Here is where the movie starts to go wrong, as mentioned earlier. The problem with Andrew Sodroski’s screenplay lies in his story taking its sweet time getting to the point. Holland is the kind of movie that tries to encompass everything until it neglects its central mystery. That mystery in question would be Fred’s may-or-may-be-not hiding something from his wife. The bulk of the movie focuses more on Nancy and Fred’s unlikely affair, which triggers the former’s confusion and a sense of guilt. This, in turn, makes the mystery feel like an afterthought and by the time it comes to the eventual reveal, it’s just glossed over in the utmost perfunctory way possible with an underwhelming third act.
It doesn’t help either when other plot threads like Nancy’s missing earring and her bizarre dream sequence at one point are all incorporated as if just to fill in the blanks. In the meantime, Nancy and Dave’s investigation stretches too long to piece everything together. That’s a pity because Nicole Kidman, who also served as one of the producers, fits perfectly like a glove for the role of a housewife with a seemingly blissful life, echoing something she has already done in The Stepford Wives and HBO’s Big Little Lies. She pairs well with Matthew Macfadyen and Gael García Bernal, where both actors deliver equally competent supporting performances as Fred and Dave.
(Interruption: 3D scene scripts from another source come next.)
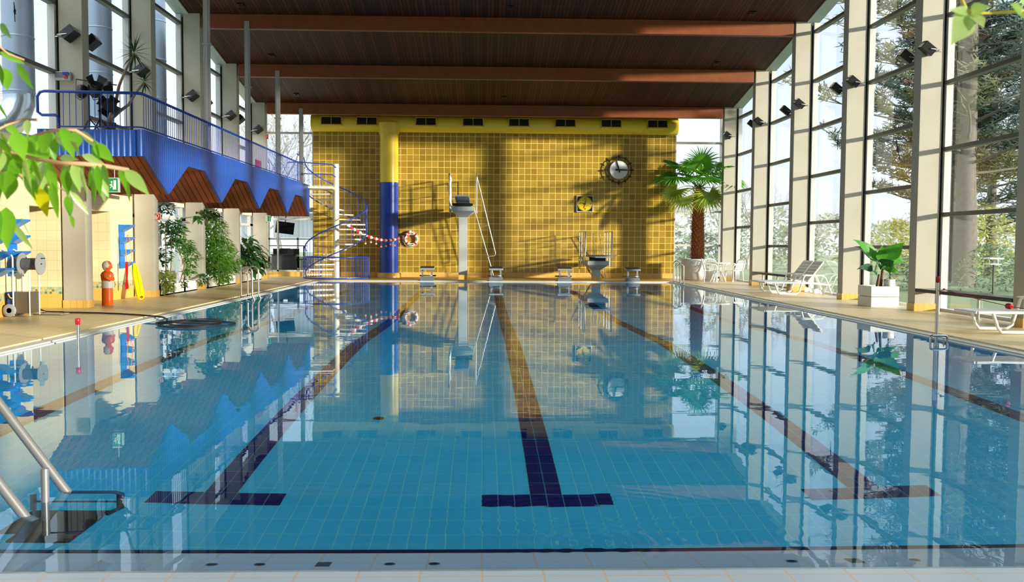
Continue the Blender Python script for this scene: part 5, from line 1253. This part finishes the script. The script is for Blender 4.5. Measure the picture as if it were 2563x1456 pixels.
for i, (x, y, s_, a, src, lab) in enumerate(((15.8, 56, 1.15, 1.0, b1, 'bare tree between the two farthest right columns'), (20.5, 58, .85, 2.2, b2, 'bare tree between the second and third farthest right columns'), (27.5, 60, .75, .5, b1, 'bare tree left of the banana plant, far beyond the lawn'), (11.4, 60, 1.1, 3.9, b2, 'taller bare tree in the background between the pair behind the palm'), (34, 62, .8, 2.9, b1, 'bare tree far behind the banana plant'))):
    d = dup(src); place(d, (x, y, -.1), a, lab); d.scale = (s_, s_, s_)
# left outside twigs seen past the balcony
bare_tree('bare_tree', 'bare reddish tree outside the nearest left window', (-15.2, 24.5, -.1), 41, 7.2, .9, M('twig_red', (150, 116, 100), 0.9), 5)
# hedge and thicket: no single plant can be counted
def thicket(name, lab, spots, mat, n, ls, seed):
    R = random.Random(seed); c = MB()
    for x, y, rx, ry, h in spots:
        for i in range(n):
            a = R.uniform(0, 2*PI); r_ = math.sqrt(R.random()); z = h*R.random()**.8; k_ = math.sqrt(max(0, 1-(z/h)**2))*.8+.2
            q = V((x+rx*r_*math.cos(a)*k_, y+ry*r_*math.sin(a)*k_, z-.1)); c.leaf(q, (R.uniform(-1, 1), R.uniform(-1, 1), R.uniform(-.3, 1)), (R.uniform(-1, 1), R.uniform(-1, 1), 1), ls*R.uniform(.7, 1.4), ls*.45, .4, .1, 2)
    tag(c.obj(name, mat), lab, 'shrubs', kind='stuff')
thicket('hedge_thicket', 'grey-green thicket with painted-in haze closing the garden beyond the right windows', [(12+4.2*i, 64+1.5*(i % 3), 3.4, 2.5, 3.0+.6*((i*7) % 4)) for i in range(12)]+[(9.5, 58, 2.0, 2, 2.4), (14.5, 60, 2.5, 2, 2.2), (19, 57, 2.5, 2, 2.6)], leafmat('thicket_leaf_hazed', (168, 170, 146), (142, 152, 130), .3), 700, .42, 51)  # distance haze is mixed into the leaf colour
thicket('golden_shrubs', 'yellow-green autumn shrubs behind the lawn beyond the banana plant', [(23.5, 44, 2.2, 1.6, 3.6), (26.2, 47, 2.0, 1.6, 3.0), (21, 47, 1.6, 1.5, 2.8)], leafmat('autumn_leaf', (196, 190, 100), (160, 168, 100), .4), 900, .26, 52)
thicket('pale_shrubs', 'pale green shrubs at the foot of the big pine', [(15.6, 28.6, 1.2, 1.0, 1.5), (17.4, 29.6, 1.1, 1.0, 1.3), (14.0, 30.2, 1.0, .9, 1.2)], leafmat('pale_leaf', (120, 140, 104), (92, 118, 84), .35), 700, .14, 53)
# pines
needle = leafmat('pine_needle', (64, 88, 66), (42, 62, 50), .3, 1.2); needle2 = leafmat('pine_needle_gold', (126, 122, 70), (92, 104, 66), .35, 1.2)
def pine(lab, loc, h, r0, z0, blen, seed, nb, mats, lean=0.0):
    R = random.Random(seed); t = thing('pine_tree', lab, 'tree', loc); c = MB()
    c.tube([V((lean*h*i/8+R.uniform(-.05, .05), R.uniform(-.05, .05), h*i/8)) for i in range(9)], [r0*(1-.8*i/8) for i in range(9)], 12); c.obj('trunk', bark_d, t)
    br = MB(); nd = [MB() for _ in mats]
    for i in range(nb):
        f_ = i/nb; z = z0+(h-z0)*f_; a = i*2.399+R.uniform(-.3, .3); L = blen*(1-.75*f_**1.4)*R.uniform(.7, 1.1)
        d = V((math.cos(a), math.sin(a), R.uniform(-.05, .25))); q = V((lean*z, 0, z)); pts = [q.copy()]
        for j in range(5):
            d = (d+V((R.uniform(-.2, .2), R.uniform(-.2, .2), .08))).normalized(); q = q+d*(L/5); pts.append(q.copy())
        br.tube(pts, [.07*(1-.85*j/5)*(1-.5*f_) for j in range(6)], 5, caps=False)
        tips = []
        for j in range(2, 6):
            for s_ in (-1, 1):
                sd2 = d.cross(V((0, 0, 1))).normalized()*s_; e_ = (d*.6+sd2*R.uniform(.4, 1)+V((0, 0, R.uniform(-.05, .35)))).normalized(); l2 = L*.30*R.uniform(.6, 1.2); p2 = pts[j]+e_*l2
                br.tube([pts[j], p2], [.02, .01], 3, caps=False); tips += [p2, pts[j].lerp(p2, .55)]
        tips.append(pts[-1]); m_ = 0 if (len(mats) == 1 or R.random() > .3*(1.4-f_)) else 1
        for p2 in tips:
            n_ = 21
            for k_ in range(n_):
                a2 = R.uniform(0, 2*PI); u_ = R.uniform(-.25, 1.0); dv_ = V((math.cos(a2)*math.sqrt(1-min(1, u_*u_)), math.sin(a2)*math.sqrt(1-min(1, u_*u_)), u_)); L3 = R.uniform(.22, .42); sd3 = dv_.orthogonal().normalized()*.035; b0 = p2+V((R.uniform(-.18, .18), R.uniform(-.18, .18), R.uniform(-.1, .15)))
                nd[m_].add([b0-sd3*.6, b0+sd3*.6, b0+dv_*L3*.6+sd3, b0+dv_*L3, b0+dv_*L3*.6-sd3], [(0, 1, 2, 3, 4)])
    br.obj('branches', bark_d, t)
    for b_, m in zip(nd, mats):
        if b_.v: b_.obj('needles', m, t)
    return t
q = at(2412, 690, Y=34.0)
pine('big near pine with a thick grey trunk filling the rightmost window', (q.x, 34.0, -.1), 17.0, .42, 4.2, 5.6, 61, 70, [needle, needle2])
q = at(2306, 640, Y=37.0)
pine('pine with reaching clumped branches seen left of the nearest right column', (q.x+1.3, 37.0, -.1), 12.5, .36, 3.0, 3.9, 62, 54, [needle, needle2])
pine('dark pine farther back between the two rightmost trunks', (at(2480, 600, Y=46).x, 46, -.1), 12.0, .3, 2.0, 4.2, 63, 40, [needle])
pine('unseen pine with a high crown, added outside the right windows for its shade', (21.0, 6.5, -.1), 15.5, .4, 8.6, 4.6, 64, 60, [needle])  # added out of frame so its crown shades the upper left columns
q = at(2484, 745, Z=-.1)
t = thing('bird_table', 'small white-roofed bird feeding table on a thin pole on the lawn', 'bird table', (q.x, q.y, -.1))
zt = at(2484, 662, Y=q.y).z+.1
c = MB(); c.tube([(0, 0, 0), (0, 0, zt)], .02, 6); c.obj('pole', black, t)
c = MB(); c.bx(-.16, .16, -.14, .14, zt, zt+.03); c.bx(-.2, .2, -.18, .18, zt+.16, zt+.2); c.obj('roof_and_tray', white_paint, t)
for sx in (-.13, .13):
    c = MB(); c.tube([(sx, 0, zt), (sx, 0, zt+.17)], .01, 5); c.obj('roof_post', white_paint, t)

# ------------------------------------------------------------------ plants close to the camera
fic = leafmat('fig_leaf_near', (150, 214, 60), (112, 188, 48), .6, 5.0, .25); ficp = leafmat('fig_leaf_pale', (204, 232, 150), (166, 214, 104), .55, 5.0, .25); ficy = leafmat('fig_leaf_yellow', (232, 224, 20), (196, 206, 30), .5, 8.0, .3)
fst = M('fig_twig', (206, 168, 132), 0.7, var=.25)
FY = 1.75
def fp(px, py, Y=FY): return at(px, py, Y=Y)
fo = fp(0, 350)
ft = thing('weeping_fig_branch', 'bright green fig branches hanging into the picture from the left, close to the camera', 'plant', tuple(fo))
for pts, r_ in (([(-60, 362), (0, 375), (40, 385), (90, 398), (150, 408), (210, 410), (260, 415), (320, 425)], .0042), ([(-40, 380), (20, 368), (70, 345), (110, 332), (150, 325), (190, 326), (230, 352)], .003), ([(-40, 425), (10, 430), (55, 440)], .0035), ([(-30, 335), (20, 312), (60, 298), (95, 300)], .0025), ([(-20, 100), (20, 135), (60, 150)], .002), ([(90, 455), (140, 468), (180, 482), (215, 520)], .002)):
    c = MB(); c.tube([fp(a, b_, FY+.06*math.sin(i))-fo for i, (a, b_) in enumerate(pts)], r_, 6); c.obj('twig', fst, ft)
LV = [((90, 340), (105, 432), 42, 0), ((112, 325), (138, 402), 36, 0), ((35, 330), (60, 400), 34, 0), ((5, 330), (30, 372), 26, 0), ((68, 300), (70, 340), 16, 1), ((140, 330), (165, 370), 18, 1), ((158, 330), (185, 395), 22, 0), ((175, 332), (200, 390), 18, 1), ((200, 328), (255, 378), 16, 1), ((150, 395), (195, 400), 14, 1), ((205, 388), (262, 412), 16, 1), ((85, 432), (118, 542), 36, 2), ((25, 425), (18, 498), 40, 0), ((0, 400), (5, 455), 30, 0), ((60, 440), (90, 500), 18, 0), ((120, 425), (145, 480), 18, 0), ((130, 455), (145, 545), 22, 0), ((165, 420), (170, 490), 24, 0), ((185, 405), (200, 480), 22, 1), ((205, 420), (222, 500), 24, 1), ((240, 425), (236, 510), 30, 0), ((254, 420), (262, 505), 26, 1), ((256, 412), (274, 470), 18, 0), ((300, 420), (316, 475), 14, 0), ((312, 430), (325, 505), 13, 0), ((312, 425), (372, 488), 26, 1), ((175, 478), (220, 535), 12, 1), ((168, 490), (176, 545), 17, 0), ((178, 540), (185, 570), 8, 0), ((12, 170), (18, 225), 24, 0), ((42, 160), (82, 222), 16, 0), ((0, 60), (28, 96), 16, 0), ((0, 130), (60, 160), 14, 0), ((0, 160), (6, 215), 14, 0), ((15, 518), (18, 622), 40, 0), ((30, 560), (80, 622), 14, 1), ((52, 540), (78, 600), 8, 0), ((0, 260), (20, 300), 18, 0), ((10, 310), (55, 345), 16, 0), ((45, 395), (30, 440), 18, 0), ((0, 345), (28, 392), 22, 0), ((75, 425), (92, 485), 22, 0), ((110, 402), (128, 440), 18, 0), ((0, 440), (-8, 520), 24, 0), ((-10, 520), (0, 600), 26, 0), ((225, 350), (262, 380), 10, 1)]
RL = random.Random(5)
RX2 = random.Random(12)
for i in range(34):                                   # more leaves along the same twigs
    x0 = RX2.choice((0, 20, 50, 80, 110, 150, 200, 240)); y0 = {0: 375, 20: 382, 50: 388, 80: 395, 110: 404, 150: 408, 200: 410, 240: 413}[x0] if i % 3 else {0: 345, 20: 345, 50: 340, 80: 338, 110: 332, 150: 325, 200: 328, 240: 360}[x0]
    LV.append(((x0+RX2.uniform(-15, 15), y0), (x0+RX2.uniform(-30, 45), y0+RX2.uniform(35, 100)*(1 if i % 3 else .7)), RX2.uniform(16, 34), RX2.choice((0, 0, 1)) ))
for (ax0, ay0), (ax1, ay1), w_, kind in LV:
    yy = FY+RL.uniform(-.16, .18); a, b_ = fp(ax0, ay0, yy), fp(ax1, ay1, yy+RL.uniform(-.03, .03)); d = b_-a; L = d.length
    c = MB(); pitch = RL.uniform(-.7, .7); nrm = V((math.sin(pitch), -math.cos(pitch), .12))
    c.leaf(a-fo, d.normalized()+V((0, 0, .12)), nrm, L*1.02, w_*yy/FPX*1.18, .2, .22, 7, .72); c.obj('leaf', (fic, ficp, ficy)[kind], ft)
vo = fp(2430, 20, 1.3)
vt = thing('pothos_vine', 'pale variegated vine with rounded leaves hanging in the upper right corner, close to the camera', 'plant', tuple(vo))
vm = leafmat('pothos_leaf', (232, 240, 196), (170, 214, 116), .6, 14.0, .3); vm2 = leafmat('pothos_leaf_green', (150, 198, 96), (178, 210, 120), .6, 10.0, .3)
c = MB(); c.tube([fp(a, b_, 1.3)-vo for a, b_ in ((2396, -30), (2408, 0), (2416, 18), (2430, 33), (2460, 33), (2500, 31), (2540, 29), (2600, 22))], .0022, 8); c.obj('stem', M('vine_stem', (206, 206, 90), 0.5), vt)
for (ax0, ay0), (ax1, ay1), w_, m_ in (((2424, 38), (2380, 108), 62, vm), ((2428, 30), (2376, 22), 22, vm), ((2428, 30), (2476, 14), 34, vm2), ((2438, 36), (2462, 68), 38, vm), ((2560, 30), (2530, 8), 30, vm2), ((2552, 30), (2572, 52), 34, vm2), ((2555, 5), (2575, -10), 24, vm2)):
    a, b_ = fp(ax0, ay0, 1.3), fp(ax1, ay1, 1.28); d = b_-a; c = MB(); c.leaf(a-vo, d, V((.15, -1, .2)), d.length*1.02, w_*1.3/FPX*1.05, .08, .12, 8, .55); c.obj('leaf', m_, vt)
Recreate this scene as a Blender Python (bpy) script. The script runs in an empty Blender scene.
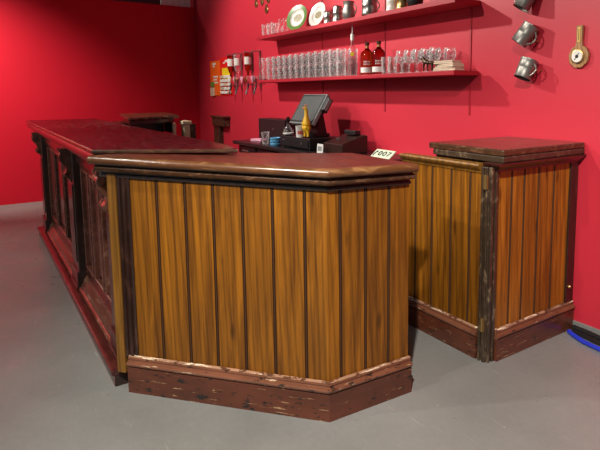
import bpy, bmesh, math, random
from mathutils import Vector, Matrix
random.seed(7)
S = bpy.context.scene
C = S.collection
PI = math.pi

# ------------------------------------------------------------------ materials
def new_mat(name):
    m = bpy.data.materials.new(name); m.use_nodes = True
    nt = m.node_tree; b = nt.nodes['Principled BSDF']
    return m, nt, b

def ramp(nt, fac, stops):
    r = nt.nodes.new('ShaderNodeValToRGB')
    el = r.color_ramp.elements
    while len(el) < len(stops): el.new(0.5)
    for e, (p, c) in zip(el, stops):
        e.position = p; e.color = (c[0], c[1], c[2], 1) if not isinstance(c, (int, float)) else (c, c, c, 1)
    nt.links.new(fac, r.inputs[0])
    return r.outputs[0]

def coords(nt, scale, rot=(0, 0, 0), loc=(0, 0, 0)):
    tc = nt.nodes.new('ShaderNodeTexCoord'); mp = nt.nodes.new('ShaderNodeMapping')
    mp.inputs['Scale'].default_value = scale; mp.inputs['Rotation'].default_value = rot
    mp.inputs['Location'].default_value = loc
    nt.links.new(tc.outputs['Object'], mp.inputs[0])
    return mp.outputs[0]

def noise(nt, vec, scale=5, detail=4, rough=.55, dist=0):
    n = nt.nodes.new('ShaderNodeTexNoise')
    n.inputs['Scale'].default_value = scale; n.inputs['Detail'].default_value = detail
    n.inputs['Roughness'].default_value = rough; n.inputs['Distortion'].default_value = dist
    nt.links.new(vec, n.inputs['Vector'])
    return n.outputs['Fac']

def mix(nt, fac, a, b, mode='MIX'):
    m = nt.nodes.new('ShaderNodeMix'); m.data_type = 'RGBA'; m.blend_type = mode
    if hasattr(fac, 'links'): nt.links.new(fac, m.inputs[0])
    else: m.inputs[0].default_value = fac
    for v, i in ((a, 6), (b, 7)):
        if hasattr(v, 'links'): nt.links.new(v, m.inputs[i])
        else: m.inputs[i].default_value = (v[0], v[1], v[2], 1)
    return m.outputs[2]

def bump(nt, b, h, strength=.2, dist=.01):
    n = nt.nodes.new('ShaderNodeBump'); n.inputs['Strength'].default_value = strength
    n.inputs['Distance'].default_value = dist
    nt.links.new(h, n.inputs['Height']); nt.links.new(n.outputs[0], b.inputs['Normal'])

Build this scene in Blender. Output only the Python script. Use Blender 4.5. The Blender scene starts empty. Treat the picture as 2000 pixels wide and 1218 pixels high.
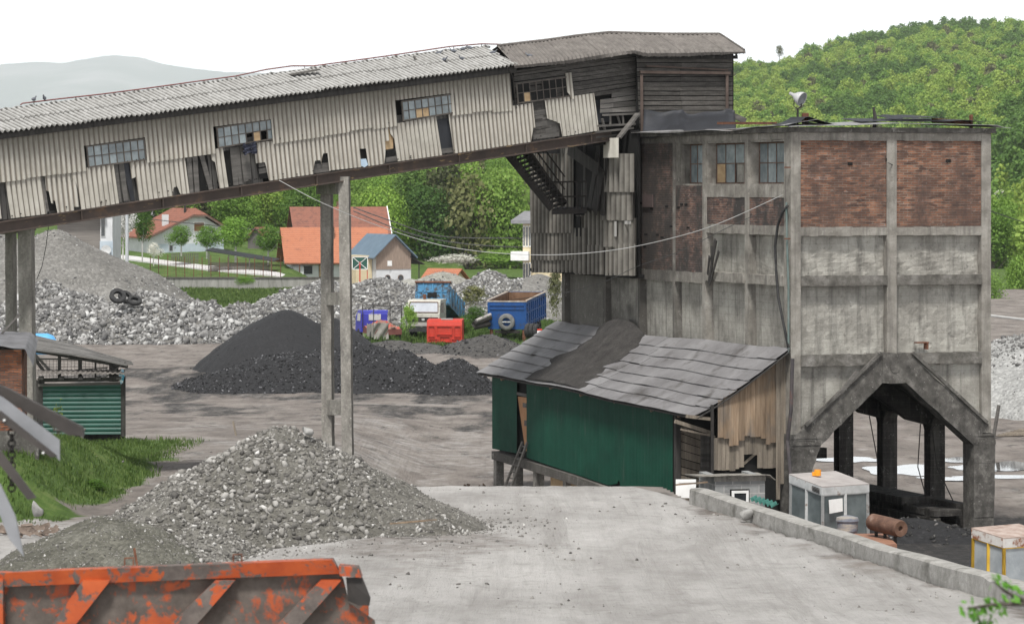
import bpy, math, random
import numpy as np
from mathutils import Vector, Matrix
R = math.radians
scene = bpy.context.scene
# ---------------------------------------------------------------- camera, world, sun, exposure
F = 6500.0; H = 11.3; CX = 1000.0; CY = 360.0        # focal length in photo pixels, eye height, principal point
cam_d = bpy.data.cameras.new('camera'); cam = bpy.data.objects.new('camera', cam_d)
scene.collection.objects.link(cam); scene.camera = cam
cam.location = (0, 0, H); cam.rotation_euler = (R(90), 0, 0)
cam_d.sensor_width = 36; cam_d.lens = 36*F/2000; cam_d.shift_y = -(609-CY)/2000
cam_d.clip_start = 0.5; cam_d.clip_end = 70000
cam_d.dof.use_dof = True; cam_d.dof.focus_distance = 108; cam_d.dof.aperture_fstop = 6.3
SUN_EL, SUN_AZ = 60.0, -168.0       # azimuth of the sun direction measured from +Y towards +X
w = bpy.data.worlds.new('World'); scene.world = w; w.use_nodes = True
nt = w.node_tree; nt.nodes.clear()
sky = nt.nodes.new('ShaderNodeTexSky'); sky.sky_type = 'NISHITA'; sky.sun_disc = False
sky.sun_elevation = R(SUN_EL); sky.sun_rotation = R(SUN_AZ); sky.air_density = 1.0; sky.dust_density = 1.0; sky.ozone_density = 1.0
bw = nt.nodes.new('ShaderNodeRGBToBW'); nt.links.new(sky.outputs[0], bw.inputs[0])
tc = nt.nodes.new('ShaderNodeTexCoord'); mp = nt.nodes.new('ShaderNodeMapping'); mp.inputs['Scale'].default_value = (1, 1, 3.5)
nt.links.new(tc.outputs['Generated'], mp.inputs[0])
nz = nt.nodes.new('ShaderNodeTexNoise'); nz.inputs['Scale'].default_value = 5; nz.inputs['Detail'].default_value = 6
nt.links.new(mp.outputs[0], nz.inputs['Vector'])
rp = nt.nodes.new('ShaderNodeValToRGB'); rp.color_ramp.elements[0].position = .3; rp.color_ramp.elements[1].position = .62
rp.color_ramp.elements[0].color = (.72, .72, .72, 1); rp.color_ramp.elements[1].color = (.97, .97, .97, 1)
nt.links.new(nz.outputs['Fac'], rp.inputs[0])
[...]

Cinematographer Pawel Pogorzelski, who previously lensed Fresh and also Ari Aster’s movies, captures the idiosyncratic feel and look of an otherwise immaculate suburbia of Holland, Michigan’s setting dominated by tulips and windmills, despite most of them being shot in Tennessee. But as much as I enjoy the performances from the aforementioned three actors along with the movie’s distinct visual aesthetics, it’s hard to forgive Cave’s haphazard way of directing Sodroski’s already heavy-handed screenplay. Ironically, Sodroski’s Holland — then known as Holland, Michigan — made it to the top as 2013’s favourite unproduced Black List screenplays.
Unfortunately, whatever went on behind the scenes ever since his screenplay was finally picked up years later and developed into a feature under the direction of Mimi Cave, the result is rather a disappointment.
Holland is currently streaming on Prime Video.